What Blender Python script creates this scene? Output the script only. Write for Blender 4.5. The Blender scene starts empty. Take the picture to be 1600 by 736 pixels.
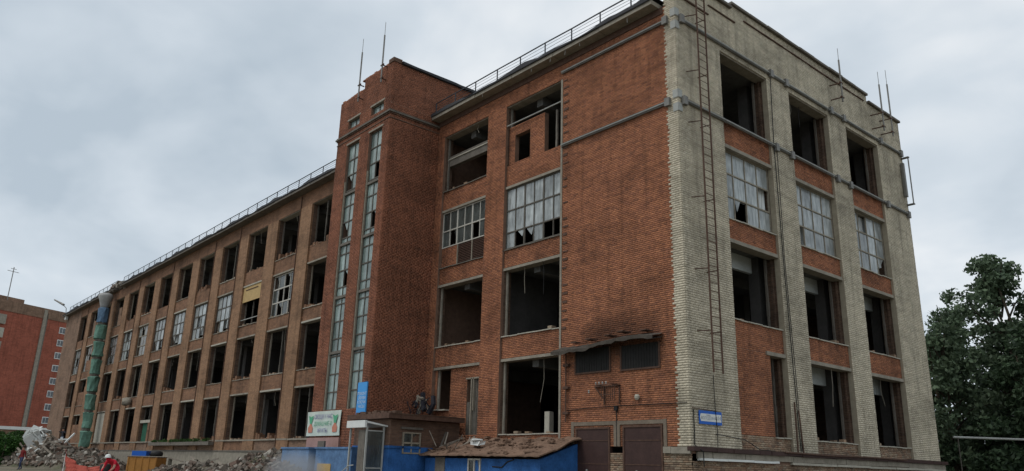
import bpy, math, random
import numpy as np
from mathutils import Vector, Matrix
rnd = random.Random(7)
R_ = math.radians
scn = bpy.context.scene
col = scn.collection

# ------------------------------------------------------------------ camera
cd = bpy.data.cameras.new('camera'); cam = bpy.data.objects.new('camera', cd); col.objects.link(cam)
cam.location = (16.66, -22.498, 0.115)
cam.rotation_euler = (R_(106.656), R_(-1.478), R_(49.106))
cd.sensor_width = 36; cd.lens = 27.229; cd.clip_start = .1; cd.clip_end = 5000
scn.camera = cam

# ------------------------------------------------------------------ sky and sun (overcast)
SUN_EL, SUN_AZ = R_(52), R_(215)
w = bpy.data.worlds.new('World'); scn.world = w; w.use_nodes = True
nt = w.node_tree; N = nt.nodes; L = nt.links
bg = N['Background']; bg.inputs['Strength'].default_value = 0.1
sky = N.new('ShaderNodeTexSky'); sky.sky_type = 'NISHITA'; sky.sun_disc = False
sky.sun_elevation = SUN_EL; sky.sun_rotation = SUN_AZ
tc = N.new('ShaderNodeTexCoord')
sep = N.new('ShaderNodeSeparateXYZ'); L.new(tc.outputs['Generated'], sep.inputs[0])
mx = N.new('ShaderNodeMath'); mx.operation = 'MAXIMUM'; mx.inputs[1].default_value = 0.0
L.new(sep.outputs['Z'], mx.inputs[0])
ad = N.new('ShaderNodeMath'); ad.inputs[1].default_value = 0.35; L.new(mx.outputs[0], ad.inputs[0])
dx = N.new('ShaderNodeMath'); dx.operation = 'DIVIDE'; L.new(sep.outputs['X'], dx.inputs[0]); L.new(ad.outputs[0], dx.inputs[1])
dy = N.new('ShaderNodeMath'); dy.operation = 'DIVIDE'; L.new(sep.outputs['Y'], dy.inputs[0]); L.new(ad.outputs[0], dy.inputs[1])
cmb = N.new('ShaderNodeCombineXYZ'); L.new(dx.outputs[0], cmb.inputs[0]); L.new(dy.outputs[0], cmb.inputs[1])
cmb.inputs[2].default_value = 3.7
n1 = N.new('ShaderNodeTexNoise'); n1.inputs['Scale'].default_value = 1.5; n1.inputs['Detail'].default_value = 5
n1.inputs['Roughness'].default_value = .5; n1.inputs['Distortion'].default_value = .25
L.new(cmb.outputs[0], n1.inputs['Vector'])
n2 = N.new('ShaderNodeTexNoise'); n2.inputs['Scale'].default_value = 4.2; n2.inputs['Detail'].default_value = 6; n2.inputs['Distortion'].default_value = .4
L.new(cmb.outputs[0], n2.inputs['Vector'])
nm = N.new('ShaderNodeMix'); nm.inputs[0].default_value = .22; L.new(n1.outputs['Fac'], nm.inputs[2]); L.new(n2.outputs['Fac'], nm.inputs[3])
cr = N.new('ShaderNodeValToRGB'); L.new(nm.outputs[0], cr.inputs[0])
cr.color_ramp.elements[0].position = .38; cr.color_ramp.elements[0].color = (4.3, 5.0, 5.65, 1)
cr.color_ramp.elements[1].position = .61; cr.color_ramp.elements[1].color = (7.9, 8.15, 8.35, 1)
e = cr.color_ramp.elements.new(.5); e.color = (5.9, 6.5, 7.05, 1)
mix = N.new('ShaderNodeMix'); mix.data_type = 'RGBA'; mix.inputs[0].default_value = .93
L.new(sky.outputs[0], mix.inputs[6]); L.new(cr.outputs[0], mix.inputs[7])
L.new(mix.outputs[2], bg.inputs['Color'])
sd = bpy.data.lights.new('sun', 'SUN'); sd.energy = .95; sd.angle = R_(25); sd.color = (1, .96, .9)
so = bpy.data.objects.new('sun', sd); col.objects.link(so)
_d = Vector((math.sin(SUN_AZ) * math.cos(SUN_EL), math.cos(SUN_AZ) * math.cos(SUN_EL), math.sin(SUN_EL)))
_d = Vector((-.22, -.6, .95)).normalized()
so.rotation_euler = _d.to_track_quat('Z', 'Y').to_euler()
sky.sun_elevation = math.asin(_d.z); sky.sun_rotation = math.atan2(_d.x, _d.y)
scn.view_settings.view_transform = 'Standard'; scn.view_settings.look = 'None'
scn.view_settings.exposure = .2; scn.view_settings.gamma = 1
scn.cycles.max_bounces = 5; scn.cycles.diffuse_bounces = 3; scn.cycles.glossy_bounces = 2
scn.cycles.transparent_max_bounces = 10; scn.cycles.volume_bounces = 0
scn.cycles.use_denoising = True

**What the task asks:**
Repeat the listing verbatim. Skip the pictures.

**Answer:**
What Blender Python script creates this scene? Output the script only. Write for Blender 4.5. The Blender scene starts empty. Take the picture to be 1600 by 736 pixels.
import bpy, math, random
import numpy as np
from mathutils import Vector, Matrix
rnd = random.Random(7)
R_ = math.radians
scn = bpy.context.scene
col = scn.collection

# ------------------------------------------------------------------ camera
cd = bpy.data.cameras.new('camera'); cam = bpy.data.objects.new('camera', cd); col.objects.link(cam)
cam.location = (16.66, -22.498, 0.115)
cam.rotation_euler = (R_(106.656), R_(-1.478), R_(49.106))
cd.sensor_width = 36; cd.lens = 27.229; cd.clip_start = .1; cd.clip_end = 5000
scn.camera = cam

# ------------------------------------------------------------------ sky and sun (overcast)
SUN_EL, SUN_AZ = R_(52), R_(215)
w = bpy.data.worlds.new('World'); scn.world = w; w.use_nodes = True
nt = w.node_tree; N = nt.nodes; L = nt.links
bg = N['Background']; bg.inputs['Strength'].default_value = 0.1
sky = N.new('ShaderNodeTexSky'); sky.sky_type = 'NISHITA'; sky.sun_disc = False
sky.sun_elevation = SUN_EL; sky.sun_rotation = SUN_AZ
tc = N.new('ShaderNodeTexCoord')
sep = N.new('ShaderNodeSeparateXYZ'); L.new(tc.outputs['Generated'], sep.inputs[0])
mx = N.new('ShaderNodeMath'); mx.operation = 'MAXIMUM'; mx.inputs[1].default_value = 0.0
L.new(sep.outputs['Z'], mx.inputs[0])
ad = N.new('ShaderNodeMath'); ad.inputs[1].default_value = 0.35; L.new(mx.outputs[0], ad.inputs[0])
dx = N.new('ShaderNodeMath'); dx.operation = 'DIVIDE'; L.new(sep.outputs['X'], dx.inputs[0]); L.new(ad.outputs[0], dx.inputs[1])
dy = N.new('ShaderNodeMath'); dy.operation = 'DIVIDE'; L.new(sep.outputs['Y'], dy.inputs[0]); L.new(ad.outputs[0], dy.inputs[1])
cmb = N.new('ShaderNodeCombineXYZ'); L.new(dx.outputs[0], cmb.inputs[0]); L.new(dy.outputs[0], cmb.inputs[1])
cmb.inputs[2].default_value = 3.7
n1 = N.new('ShaderNodeTexNoise'); n1.inputs['Scale'].default_value = 1.5; n1.inputs['Detail'].default_value = 5
n1.inputs['Roughness'].default_value = .5; n1.inputs['Distortion'].default_value = .25
L.new(cmb.outputs[0], n1.inputs['Vector'])
n2 = N.new('ShaderNodeTexNoise'); n2.inputs['Scale'].default_value = 4.2; n2.inputs['Detail'].default_value = 6; n2.inputs['Distortion'].default_value = .4
L.new(cmb.outputs[0], n2.inputs['Vector'])
nm = N.new('ShaderNodeMix'); nm.inputs[0].default_value = .22; L.new(n1.outputs['Fac'], nm.inputs[2]); L.new(n2.outputs['Fac'], nm.inputs[3])
cr = N.new('ShaderNodeValToRGB'); L.new(nm.outputs[0], cr.inputs[0])
cr.color_ramp.elements[0].position = .38; cr.color_ramp.elements[0].color = (4.3, 5.0, 5.65, 1)
cr.color_ramp.elements[1].position = .61; cr.color_ramp.elements[1].color = (7.9, 8.15, 8.35, 1)
e = cr.color_ramp.elements.new(.5); e.color = (5.9, 6.5, 7.05, 1)
mix = N.new('ShaderNodeMix'); mix.data_type = 'RGBA'; mix.inputs[0].default_value = .93
L.new(sky.outputs[0], mix.inputs[6]); L.new(cr.outputs[0], mix.inputs[7])
L.new(mix.outputs[2], bg.inputs['Color'])
sd = bpy.data.lights.new('sun', 'SUN'); sd.energy = .95; sd.angle = R_(25); sd.color = (1, .96, .9)
so = bpy.data.objects.new('sun', sd); col.objects.link(so)
_d = Vector((math.sin(SUN_AZ) * math.cos(SUN_EL), math.cos(SUN_AZ) * math.cos(SUN_EL), math.sin(SUN_EL)))
_d = Vector((-.22, -.6, .95)).normalized()
so.rotation_euler = _d.to_track_quat('Z', 'Y').to_euler()
sky.sun_elevation = math.asin(_d.z); sky.sun_rotation = math.atan2(_d.x, _d.y)
scn.view_settings.view_transform = 'Standard'; scn.view_settings.look = 'None'
scn.view_settings.exposure = .2; scn.view_settings.gamma = 1
scn.cycles.max_bounces = 5; scn.cycles.diffuse_bounces = 3; scn.cycles.glossy_bounces = 2
scn.cycles.transparent_max_bounces = 10; scn.cycles.volume_bounces = 0
scn.cycles.use_denoising = True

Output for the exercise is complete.